The State has recovered two-thirds of the €29 billion combined bailout of the three surviving banks – Bank of Ireland, AIB and Permanent TSB. Even including the €5.3 billion market value of taxpayers' remaining holdings in the three as of the end of July leaves a €4.5 billion shortfall.
Pay issue
The BPFI report said the ongoing ban on variable pay among domestic banks is putting them at a “considerable and growing disadvantage” to other banks, IT companies and corporates. At least 20 per cent of sector recruitment in the past three years was in the areas of technology and digitalisation, it said.

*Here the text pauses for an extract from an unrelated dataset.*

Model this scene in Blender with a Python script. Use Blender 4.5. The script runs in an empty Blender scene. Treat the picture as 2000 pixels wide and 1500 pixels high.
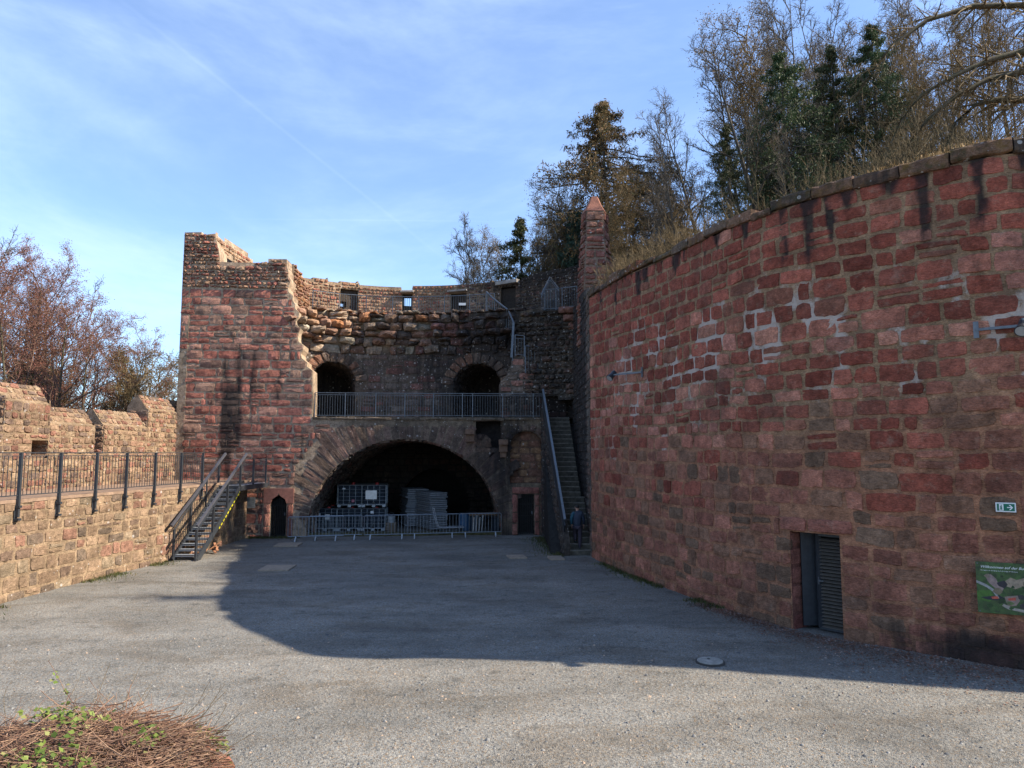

“A normalisation of pay and employment conditions at Ireland’s retail banks - to allow the banks compete for people on a level playing field with other corporates – is needed if they are to attract the skills and employees that are necessary for their future and for the provision of services expected by Irish consumers,” it said.
Bank of Ireland chief executive, Francesca McDonagh, blamed pay restrictions on Monday as a second group finance chief quit in a little over two years.
BPFI also said that the fact that Irish banks have to hold almost three times as much expensive capital against mortgages as the EU average – imposing an additional capital requirement of about €2.5 billion on the sector – is partly down to the State’s “extremely costly” and lengthy repossession regime for borrowers in long-term arrears.
"This ultimately drives up the cost of Irish mortgages for both the banks who supply mortgages and the borrowers," it argued. The average interest rate on a new home loan in Ireland was 2.73 per cent in July, compared to 1.28 per cent for the wider euro zone, according to the Central Bank.
Negative rates on deposits
The report notes that Irish banks are disproportionately affected by the European Central Bank (ECB) charging negatives on surplus deposits lodged with it.
Irish banks had only €78 out on loan for every €100 of customer deposits at the end of December, compared to a ratio of 107 per cent across Europe, according to ECB data.
Irish banks are also more reliant on interest income than average EU peers. Still, they are taking steps to increase income from commissions and fees. AIB bought Goodbody Stockbrokers earlier this months and is seeking to set up a life and pensions joint venture with Canada Life, while Bank of Ireland has agreed to buy Davy.
The report also said that banks also have opportunities to play a major role in funding the State’s transition towards net-zero carbon emissions and to pursue strategic partnerships with non-banking companies to help grow income.